China Moves to Prioritize Data Privacy, Cybersecurity
Earlier this week, China’s Ministry of Industry and Information Technology released draft plans for strengthening the country’s cybersecurity industry over the next three years.
It comes as part of a larger effort to shore up data privacy and governance in China, the Cyberspace Administration of China over the weekend also proposed draft rules for regulating data-rich tech companies. The rules would require companies with over 1 million users–like social media platform TikTok to undergo security reviews before listing overseas.

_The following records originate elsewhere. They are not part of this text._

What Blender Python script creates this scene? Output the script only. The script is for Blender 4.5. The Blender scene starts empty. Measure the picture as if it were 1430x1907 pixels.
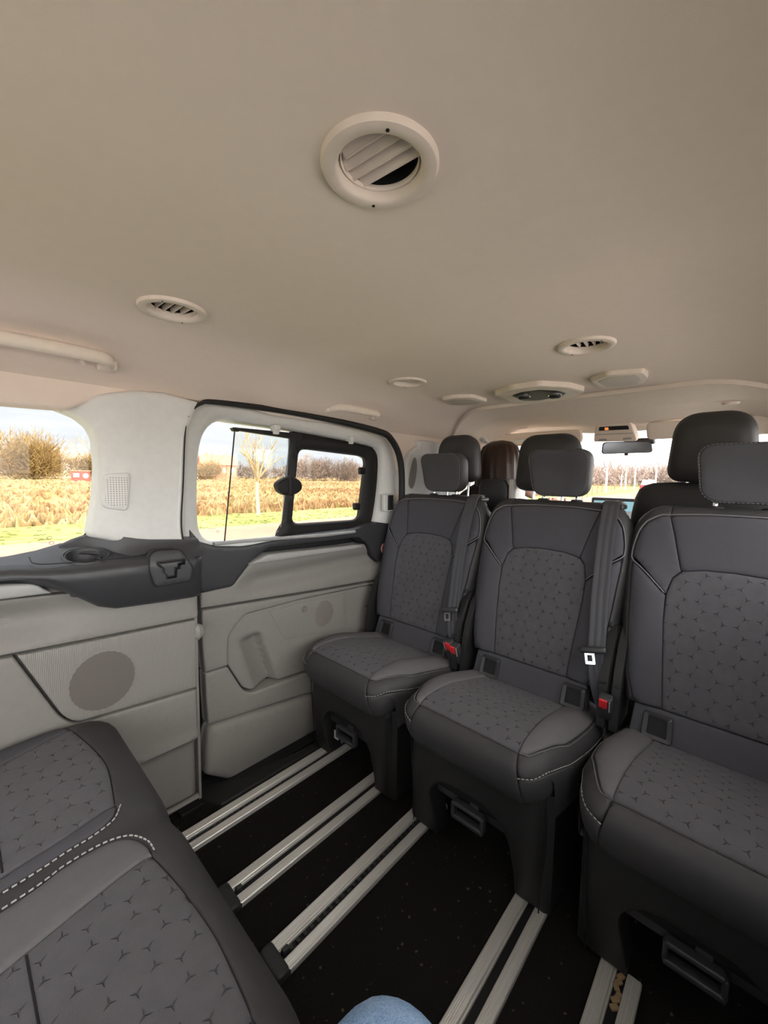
import bpy, bmesh, math, random
import numpy as np
from mathutils import Vector, Matrix
from mathutils.geometry import delaunay_2d_cdt

SC = bpy.context.scene
COL = SC.collection
R = math.radians
# ---------------------------------------------------------------- camera
CAM = np.array([0.0, 0.0, 1.0])
FPX, YAW, PIT, ROL = 742.44, R(42.804), R(4.916), R(0.845)
IW, IH = 1430, 1907
cF = np.array([math.cos(PIT)*math.cos(YAW), math.cos(PIT)*math.sin(YAW), -math.sin(PIT)])
_r0 = np.array([math.sin(YAW), -math.cos(YAW), 0.0]); _u0 = np.cross(_r0, cF)
cR = math.cos(ROL)*_r0 + math.sin(ROL)*_u0
cU = -math.sin(ROL)*_r0 + math.cos(ROL)*_u0
cam_data = bpy.data.cameras.new('camera'); cam = bpy.data.objects.new('camera', cam_data); COL.objects.link(cam)
cam_data.sensor_fit = 'VERTICAL'; cam_data.sensor_height = 36.0
cam_data.lens = FPX/IH*36.0; cam_data.clip_start = 0.01; cam_data.clip_end = 3000
m = Matrix.Identity(4)
for i in range(3):
    m[i][0] = cR[i]; m[i][1] = cU[i]; m[i][2] = -cF[i]; m[i][3] = CAM[i]
cam.matrix_world = m
SC.camera = cam
# ---------------------------------------------------------------- look
SC.view_settings.view_transform = 'Standard'; SC.view_settings.look = 'None'
SC.view_settings.gamma = 1.0; SC.view_settings.use_curve_mapping = False
SC.view_settings.exposure = 0.0
try:
    SC.cycles.use_denoising = True
    SC.cycles.max_bounces = 12; SC.cycles.diffuse_bounces = 6; SC.cycles.glossy_bounces = 4
    SC.cycles.transparent_max_bounces = 24; SC.cycles.caustics_reflective = False
    SC.cycles.sample_clamp_indirect = 6.0
except Exception: pass
# ---------------------------------------------------------------- sky: bright cloud, strength raised on the unseen right side to light the cabin
world = bpy.data.worlds.new('sky'); SC.world = world; world.use_nodes = True
def sky():
    nt = world.node_tree; N = nt.nodes; Lk = nt.links
    for n in list(N): N.remove(n)
    out = N.new('ShaderNodeOutputWorld'); bg = N.new('ShaderNodeBackground'); Lk.new(bg.outputs[0], out.inputs[0])
    tc = N.new('ShaderNodeTexCoord'); sep = N.new('ShaderNodeSeparateXYZ'); Lk.new(tc.outputs['Generated'], sep.inputs[0])
    def M(op, a, b=None, c=None):
        n = N.new('ShaderNodeMath'); n.operation = op
        for i, v in enumerate((a, b, c)):
            if v is None: continue
            if isinstance(v, (int, float)): n.inputs[i].default_value = v
            else: Lk.new(v, n.inputs[i])
        return n.outputs[0]
    X, Y, Z = sep.outputs
    zz = M('ADD', M('MAXIMUM', Z, 0.0), 0.10)
    cv = N.new('ShaderNodeCombineXYZ'); Lk.new(M('DIVIDE', X, zz), cv.inputs[0]); Lk.new(M('DIVIDE', Y, zz), cv.inputs[1])
    no = N.new('ShaderNodeTexNoise'); no.inputs['Scale'].default_value = 0.55; no.inputs['Detail'].default_value = 7; no.inputs['Roughness'].default_value = 0.6
    Lk.new(cv.outputs[0], no.inputs['Vector'])
    cr = N.new('ShaderNodeValToRGB'); Lk.new(no.outputs[0], cr.inputs[0])
    cr.color_ramp.elements[0].position = 0.36; cr.color_ramp.elements[0].color = (0.74, 0.80, 0.88, 1)
    cr.color_ramp.elements[1].position = 0.60; cr.color_ramp.elements[1].color = (0.93, 0.95, 0.97, 1)
    # brightness by direction: left = SKY_L, right = SKY_R, front and back in between
    t = M('MULTIPLY', M('ADD', M('ADD', M('SUBTRACT', 0.36, Y), M('MULTIPLY', M('MAXIMUM', Z, 0.0), 0.55)), M('ADD', M('MULTIPLY', M('MAXIMUM', X, 0.0), 0.45), M('MULTIPLY', M('MAXIMUM', M('MULTIPLY', X, -1.0), 0.0), 0.15))), 0.75); t = M('MINIMUM', M('MAXIMUM', t, 0.0), 1.0)
    t = M('MULTIPLY', t, M('MULTIPLY', t, M('SUBTRACT', 3.0, M('MULTIPLY', t, 2.0))))
    warm = N.new('ShaderNodeMixRGB'); Lk.new(t, warm.inputs[0]); Lk.new(cr.outputs[0], warm.inputs[1]); warm.inputs[2].default_value = SKY_TINT
    Lk.new(warm.outputs[0], bg.inputs[0])
    Lk.new(M('ADD', SKY_L, M('MULTIPLY', t, SKY_R-SKY_L)), bg.inputs[1])
SKY_L, SKY_R, SKY_TINT = 1.12, 9.0, (1.0, 0.97, 0.955, 1)
sky()
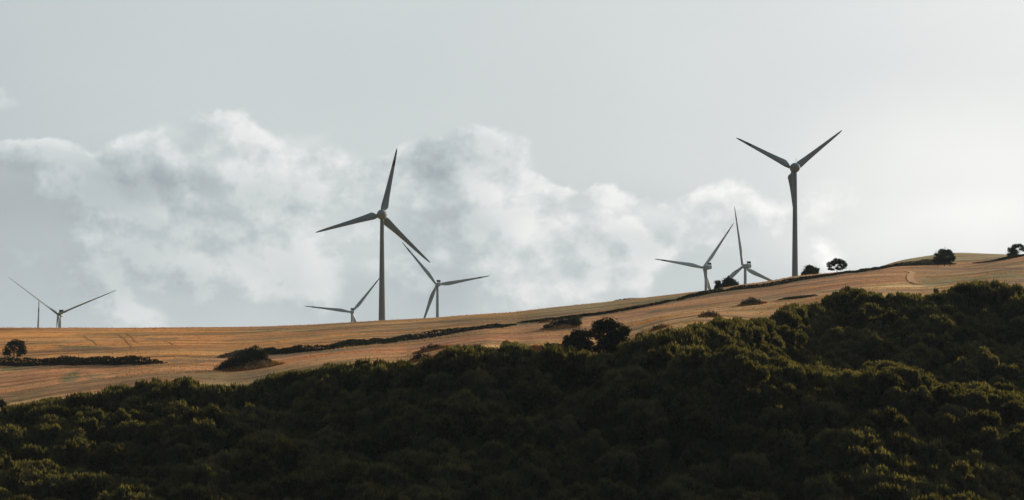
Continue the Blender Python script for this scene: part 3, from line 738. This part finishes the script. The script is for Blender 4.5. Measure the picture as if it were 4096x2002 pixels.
# the rest of the wood: one mass
rest = np.array([i for i in range(len(WP)) if i not in indiv])
me = bpy.data.meshes.new('wood')
me.vertices.add(len(rest)); co = np.stack([WP[rest, 0], WP[rest, 1], WZ[rest]], 1).astype(np.float32); me.vertices.foreach_set('co', co.ravel())
for nm, arr in (('tscale', scl[rest]), ('trot', rot[rest])):
    a_ = me.attributes.new(nm, 'FLOAT', 'POINT'); a_.data.foreach_set('value', arr.astype(np.float32))
a_ = me.attributes.new('tkind', 'INT', 'POINT'); a_.data.foreach_set('value', kind[rest].astype(np.int32))
me.update()
wood = link('wood', me); tag(wood, 'dense dark wood covering the slope up to the edge of the fields', 'wood', kind='stuff')
def gn_instances(obj, sources, name):
    ng = bpy.data.node_groups.new(name, 'GeometryNodeTree')
    ng.interface.new_socket('Geometry', in_out='INPUT', socket_type='NodeSocketGeometry')
    ng.interface.new_socket('Geometry', in_out='OUTPUT', socket_type='NodeSocketGeometry')
    N = ng.nodes; Lk = ng.links
    gi = N.new('NodeGroupInput'); go = N.new('NodeGroupOutput')
    join = N.new('GeometryNodeJoinGeometry')
    for s_ in reversed(sources):
        oi = N.new('GeometryNodeObjectInfo'); oi.transform_space = 'ORIGINAL'; oi.inputs['Object'].default_value = s_
        oi.inputs['As Instance'].default_value = True
        Lk.new(oi.outputs['Geometry'], join.inputs[0])
    ip = N.new('GeometryNodeInstanceOnPoints'); Lk.new(gi.outputs[0], ip.inputs['Points']); Lk.new(join.outputs[0], ip.inputs['Instance'])
    ip.inputs['Pick Instance'].default_value = True
    def named(n_, tp):
        q = N.new('GeometryNodeInputNamedAttribute'); q.data_type = tp; q.inputs[0].default_value = n_; return q.outputs[0]
    Lk.new(named('tkind', 'INT'), ip.inputs['Instance Index'])
    cx = N.new('ShaderNodeCombineXYZ'); Lk.new(named('trot', 'FLOAT'), cx.inputs[2]); Lk.new(cx.outputs[0], ip.inputs['Rotation'])
    Lk.new(named('tscale', 'FLOAT'), ip.inputs['Scale']); Lk.new(ip.outputs[0], go.inputs[0])
    md = obj.modifiers.new('scatter', 'NODES'); md.node_group = ng
gn_instances(wood, [tree_src[kd][0] for kd in sorted(tree_src)], 'wood_scatter')
assert len(tree_src) == NPROT

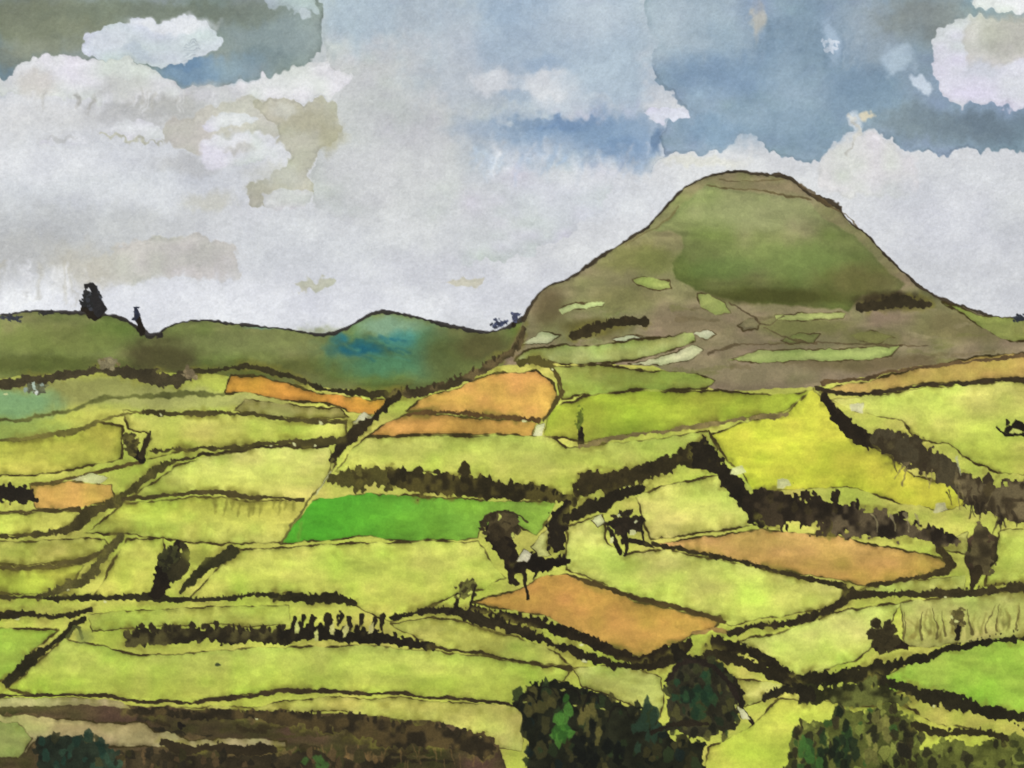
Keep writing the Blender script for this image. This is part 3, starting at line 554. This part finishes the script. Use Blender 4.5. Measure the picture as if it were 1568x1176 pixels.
for i,nm in enumerate(NAMES):
    jj,ii=np.nonzero(QI==i)
    if len(jj)<6: continue
    a=jj*NX+ii
    q=np.stack([a,a+NX,a+NX+1,a+1],1)
    u,inv=np.unique(q.ravel(),return_inverse=True)
    me=bpy.data.meshes.new(nm); nq=len(q)
    me.vertices.add(len(u)); co=np.stack([PXm.ravel()[u],PYm.ravel()[u],PZm.ravel()[u]],1).astype(np.float32)
    me.vertices.foreach_set('co',co.ravel())
    me.loops.add(nq*4); me.loops.foreach_set('vertex_index',inv.ravel().astype(np.int32))
    me.polygons.add(nq); me.polygons.foreach_set('loop_start',np.arange(0,nq*4,4,dtype=np.int32))
    me.update(calc_edges=True)
    at=me.attributes.new('pigment','FLOAT_COLOR','POINT')
    cc=np.ones((len(u),4),np.float32); cc[:,:3]=lin.reshape(-1,3)[u]; at.data.foreach_set('color',cc.ravel())
    me.polygons.foreach_set('use_smooth',np.ones(nq,bool))
    me.materials.append(M_sky if nm=='sky' else (M_f if nm in('field','farmland_ground','conical_hill','distant_hills','lane','scrub_patch') else M_d))
    o=bpy.data.objects.new(nm,me); bpy.context.scene.collection.objects.link(o)

# ---- paper sheet, drawing board, easel, ground ----
def simple(name,col,sc,rough=.8,var=.2):
    m=bpy.data.materials.new(name); m.use_nodes=True; n=m.node_tree.nodes; l=m.node_tree.links; b=n['Principled BSDF']
    b.inputs['Roughness'].default_value=rough
    nz=n.new('ShaderNodeTexNoise'); nz.inputs['Scale'].default_value=sc; nz.inputs['Detail'].default_value=5
    cr=n.new('ShaderNodeValToRGB'); cr.color_ramp.elements[0].color=[c*(1-var) for c in col]+[1]; cr.color_ramp.elements[1].color=[c*(1+var) for c in col]+[1]
    tc=n.new('ShaderNodeTexCoord'); l.new(tc.outputs['Object'],nz.inputs['Vector']); l.new(nz.outputs['Fac'],cr.inputs['Fac']); l.new(cr.outputs['Color'],b.inputs['Base Color'])
    return m
def box(name,x0,x1,y0,y1,z0,z1,m,parent=None):
    me=bpy.data.meshes.new(name)
    v=[(x,y,z) for x in(x0,x1) for y in(y0,y1) for z in(z0,z1)]
    me.from_pydata(v,[],[(0,1,3,2),(4,6,7,5),(0,4,5,1),(2,3,7,6),(0,2,6,4),(1,5,7,3)]); me.materials.append(m)
    o=bpy.data.objects.new(name,me); bpy.context.scene.collection.objects.link(o)
    if parent: o.parent=parent
    return o
w=(X1-X0)/2*U; h=(Y1-Y0)/2*U
box('watercolor_paper_sheet',-w-.02,w+.02,.0015,.0025,ZC-h-.02,ZC+h+.02,simple('paper',(.72,.72,.7),300,.9,.03))
box('drawing_board',-w-.05,w+.05,.004,.022,ZC-h-.05,ZC+h+.05,simple('plywood',(.45,.32,.18),12))
e=bpy.data.objects.new('easel',None); bpy.context.scene.collection.objects.link(e)
wd=simple('easel_wood',(.35,.22,.12),20)
for nm,x in(('front_leg_1',-.3),('front_leg_2',.3)): box(nm,x-.02,x+.02,.024,.06,0,ZC+.3,wd,e)
box('ledge',-.45,.45,-.03,.06,ZC-h-.09,ZC-h-.052,wd,e); r_=box('rear_leg',-.02,.02,0,.035,-1.5,0,wd,e); r_.location=(0,.07,ZC+.2); r_.rotation_euler=(math.radians(20),0,0)
gm=bpy.data.meshes.new('ground'); gm.from_pydata([(-500,-500,0),(500,-500,0),(500,500,0),(-500,500,0)],[],[(0,1,2,3)]); gm.materials.append(simple('grass',(.07,.09,.03),3,.9,.4))
bpy.context.scene.collection.objects.link(bpy.data.objects.new('ground',gm))

sc=bpy.context.scene
W=bpy.data.worlds.new('World'); sc.world=W; W.use_nodes=True; n=W.node_tree.nodes; l=W.node_tree.links
st=n.new('ShaderNodeTexSky'); st.sky_type='NISHITA'; st.sun_disc=False
el=math.radians(42)
dx,dy=-0.65,-1.0
az=math.atan2(dx,dy)
st.sun_elevation=el; st.sun_rotation=az
bg=n['Background']; bg.inputs['Strength'].default_value=.1; l.new(st.outputs['Color'],bg.inputs['Color'])
from mathutils import Vector
d=Vector((math.sin(az)*math.cos(el),math.cos(az)*math.cos(el),math.sin(el)))
L=bpy.data.lights.new('sun','SUN'); L.energy=3.6; L.angle=math.radians(2); L.color=(1,.96,.9)
lo=bpy.data.objects.new('sun',L); lo.rotation_euler=(-d).to_track_quat('-Z','Y').to_euler(); sc.collection.objects.link(lo)
cam=bpy.data.cameras.new('camera'); cam.lens=50; cam.sensor_width=36; cam.clip_start=.01; cam.clip_end=2000
co=bpy.data.objects.new('camera',cam); co.location=(0,-1568*U*50/36,ZC); co.rotation_euler=(math.radians(90),0,0); sc.collection.objects.link(co); sc.camera=co
sc.view_settings.view_transform='Standard'; sc.view_settings.look='None'; sc.view_settings.exposure=0
print('objects',len(bpy.data.objects))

This comes on the heels of a serious show of force from the Chinese government. Quartz’s Jane Li writes that Didi, the world’s largest ride-hailing service, (following the first national security review of a Chinese tech giant) was banned from all app stores in China after its IPO. Reporting from the Wall street Journal indicates that the Chinese government asked Didi to undergo auditing before listing in the U.S., citing security concerns.
According to reporting by Time’s Charlie Campbell, the shift in regulation is a show of force from the Chinese government in response to the outsized power and potential systemic impact of tech companies: “Last year Alibaba was fined a record-breaking $2.75 billion for antitrust violations, while the IPO of its fintech arm, Ant Group, was nixed. Dozens of other firms have been fined or sternly warned.”
The shift comes, writes Campbell, because “China is waking up to the fact that data is the new gold and it needs explicit rules to govern how it is accumulated and shared. In April 2020, China released a policy document that significantly listed data as a “factor of production” alongside the four traditional factors of socialist economic policy: land, labor, capital and technology.”
If data is the new gold, then the war to secure it could be considered the new gold rush.